DIRECTIONS FOR THIS TASK>
Quote the entries in full, character for character, without their images.

EXTRACTED RECORDS>
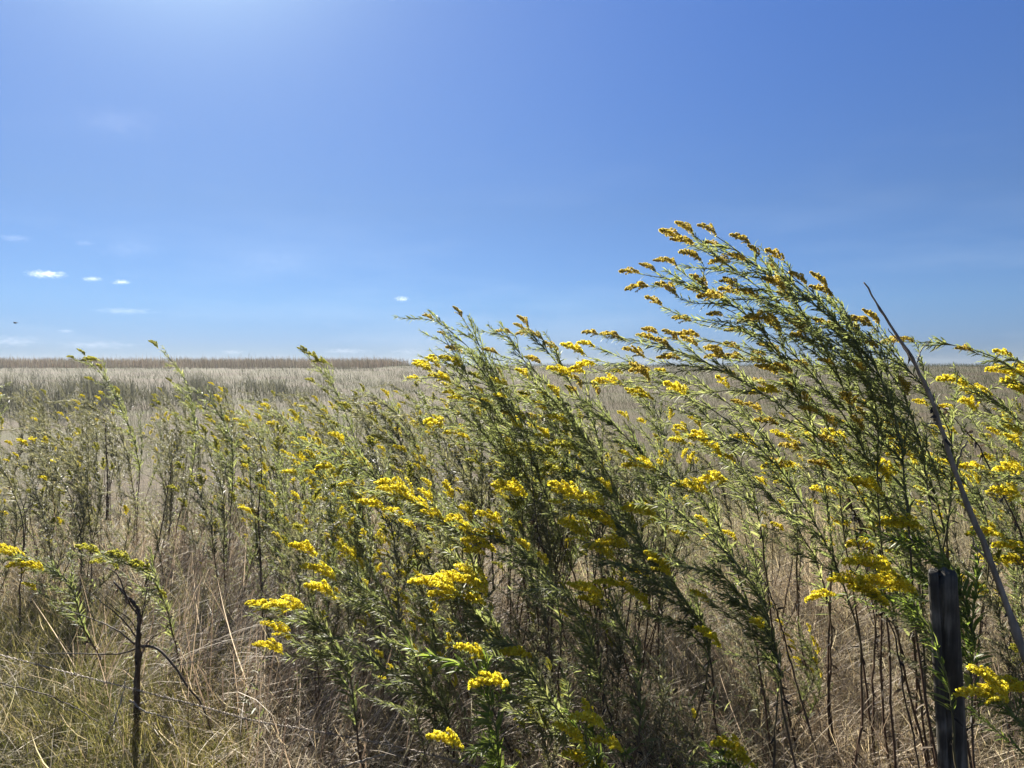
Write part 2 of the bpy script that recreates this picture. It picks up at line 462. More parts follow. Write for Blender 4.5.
def plume_mesh(seed, L, nf, mat, name='flower_plume'):
    """a pyramidal spray of short curved fingers, each packed with florets; axis +X, florets face +Z"""
    r = np.random.default_rng(seed)
    g = Geo()
    V = []
    axis = bez(np.zeros(3), np.array([L * .35, 0, L * .05]), np.array([L * .7, 0, L * .02]), np.array([L, 0, -L * .10]), 12)
    for k in range(nf):
        t = (k + .5) / nf
        i = t * 11; a = axis[int(i)] + (axis[min(11, int(i) + 1)] - axis[int(i)]) * (i - int(i))
        fl = L * (.52 * (1 - t) + .07) * r.uniform(.75, 1.15)
        ang = k * 2.4 + r.uniform(-.5, .5)
        out = np.array([.75 + .3 * t, math.cos(ang) * .8, abs(math.sin(ang)) * .8 + .1])
        out = out / np.linalg.norm(out)
        tip = a + out * fl + np.array([.12 * fl, 0, -fl * r.uniform(.15, .4)])
        mid = a + out * fl * .55 + np.array([0, 0, fl * .12])
        pth = bez(a, a + out * fl * .3, mid, tip, 10)
        rad = r.uniform(.0042, .0060)
        nfl = int(24 + fl * 900)
        u = r.random(nfl) ** .85
        c = pth[np.clip((u * 9).astype(int), 0, 8)]
        c = c + (pth[np.clip((u * 9).astype(int) + 1, 0, 9)] - c) * ((u * 9) % 1)[:, None]
        d = nrm(r.normal(0, 1, (nfl, 3)) + np.array([0, 0, .35]))
        c = c + d * (rad * (1.1 - .5 * u) * r.uniform(.5, 1.1, nfl))[:, None]
        s = r.uniform(.0022, .0044, nfl)[:, None]
        nn = nrm(d + r.normal(0, .5, (nfl, 3)))
        e1 = nrm(np.cross(nn, r.normal(0, 1, (nfl, 3)))); e2 = np.cross(nn, e1)
        V.append(np.stack([c - e1 * s, c - e2 * s * .8 + nn * s * .3, c + e1 * s, c + e2 * s * .8 + nn * s * .3], 1).reshape(-1, 3))
    V = np.concatenate(V)
    g.add(V, None, np.arange(len(V)).reshape(-1, 4))
    return g.build(name, mat, link=False)


for ck in ('yellow', 'green', 'tan'):
    for size, L, nf in (('s', .074, 12), ('m', .095, 17), ('l', .14, 30)):
        PLUMES[ck, size] = [plume_mesh(100 + 7 * v + nf, L, nf, M['plume_' + ck]) for v in range(3)]


def add_plume(parent, pos, d, ck, size, scale, r):
    me = PLUMES[ck, size][int(r.integers(3))]
    o = bpy.data.objects.new('flower_plume', me)
    COL.objects.link(o)
    o.parent = parent
    X = Vector(d).normalized()
    Z = Vector((0, 0, 1)) - X * X.z
    if Z.length < .1: Z = Vector((0, 1, 0))
    Z.normalize(); Y = Z.cross(X)
    mt = Matrix((X, Y, Z)).transposed().to_4x4() @ Matrix.Rotation(float(r.uniform(-.6, .6)), 4, 'X')
    mt = Matrix.Translation(Vector([float(c) for c in pos])) @ mt @ Matrix.Diagonal((scale, scale * float(r.uniform(.85, 1.15)), scale, 1))
    o.matrix_local = mt
    return o


WIND = np.array([-1., .12, 0.05])


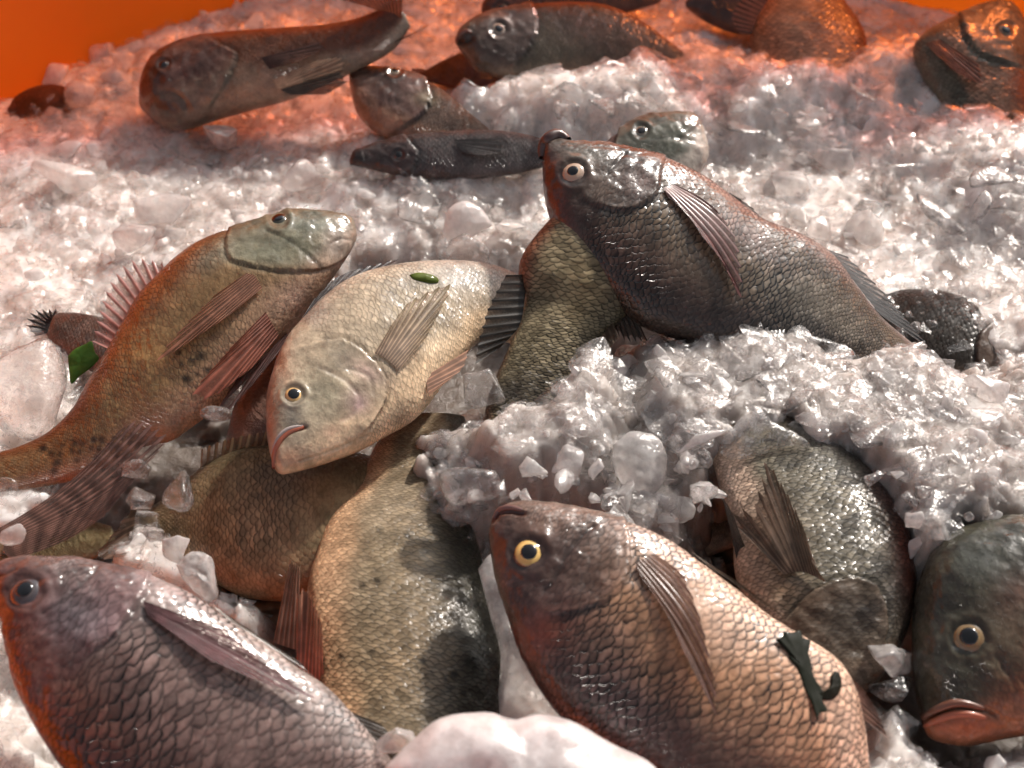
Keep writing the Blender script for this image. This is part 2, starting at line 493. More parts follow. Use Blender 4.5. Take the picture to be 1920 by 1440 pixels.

OUTPUT FOR THIS EXERCISE>
Write part 2 of the bpy script that recreates this picture. It picks up at line 462. More parts follow. Write for Blender 4.5.
def plume_mesh(seed, L, nf, mat, name='flower_plume'):
    """a pyramidal spray of short curved fingers, each packed with florets; axis +X, florets face +Z"""
    r = np.random.default_rng(seed)
    g = Geo()
    V = []
    axis = bez(np.zeros(3), np.array([L * .35, 0, L * .05]), np.array([L * .7, 0, L * .02]), np.array([L, 0, -L * .10]), 12)
    for k in range(nf):
        t = (k + .5) / nf
        i = t * 11; a = axis[int(i)] + (axis[min(11, int(i) + 1)] - axis[int(i)]) * (i - int(i))
        fl = L * (.52 * (1 - t) + .07) * r.uniform(.75, 1.15)
        ang = k * 2.4 + r.uniform(-.5, .5)
        out = np.array([.75 + .3 * t, math.cos(ang) * .8, abs(math.sin(ang)) * .8 + .1])
        out = out / np.linalg.norm(out)
        tip = a + out * fl + np.array([.12 * fl, 0, -fl * r.uniform(.15, .4)])
        mid = a + out * fl * .55 + np.array([0, 0, fl * .12])
        pth = bez(a, a + out * fl * .3, mid, tip, 10)
        rad = r.uniform(.0042, .0060)
        nfl = int(24 + fl * 900)
        u = r.random(nfl) ** .85
        c = pth[np.clip((u * 9).astype(int), 0, 8)]
        c = c + (pth[np.clip((u * 9).astype(int) + 1, 0, 9)] - c) * ((u * 9) % 1)[:, None]
        d = nrm(r.normal(0, 1, (nfl, 3)) + np.array([0, 0, .35]))
        c = c + d * (rad * (1.1 - .5 * u) * r.uniform(.5, 1.1, nfl))[:, None]
        s = r.uniform(.0022, .0044, nfl)[:, None]
        nn = nrm(d + r.normal(0, .5, (nfl, 3)))
        e1 = nrm(np.cross(nn, r.normal(0, 1, (nfl, 3)))); e2 = np.cross(nn, e1)
        V.append(np.stack([c - e1 * s, c - e2 * s * .8 + nn * s * .3, c + e1 * s, c + e2 * s * .8 + nn * s * .3], 1).reshape(-1, 3))
    V = np.concatenate(V)
    g.add(V, None, np.arange(len(V)).reshape(-1, 4))
    return g.build(name, mat, link=False)


for ck in ('yellow', 'green', 'tan'):
    for size, L, nf in (('s', .074, 12), ('m', .095, 17), ('l', .14, 30)):
        PLUMES[ck, size] = [plume_mesh(100 + 7 * v + nf, L, nf, M['plume_' + ck]) for v in range(3)]


def add_plume(parent, pos, d, ck, size, scale, r):
    me = PLUMES[ck, size][int(r.integers(3))]
    o = bpy.data.objects.new('flower_plume', me)
    COL.objects.link(o)
    o.parent = parent
    X = Vector(d).normalized()
    Z = Vector((0, 0, 1)) - X * X.z
    if Z.length < .1: Z = Vector((0, 1, 0))
    Z.normalize(); Y = Z.cross(X)
    mt = Matrix((X, Y, Z)).transposed().to_4x4() @ Matrix.Rotation(float(r.uniform(-.6, .6)), 4, 'X')
    mt = Matrix.Translation(Vector([float(c) for c in pos])) @ mt @ Matrix.Diagonal((scale, scale * float(r.uniform(.85, 1.15)), scale, 1))
    o.matrix_local = mt
    return o


WIND = np.array([-1., .12, 0.05])


Keep writing the Blender script for this image. This is part 2, starting at line 493. More parts follow. Use Blender 4.5. Take the picture to be 1920 by 1440 pixels.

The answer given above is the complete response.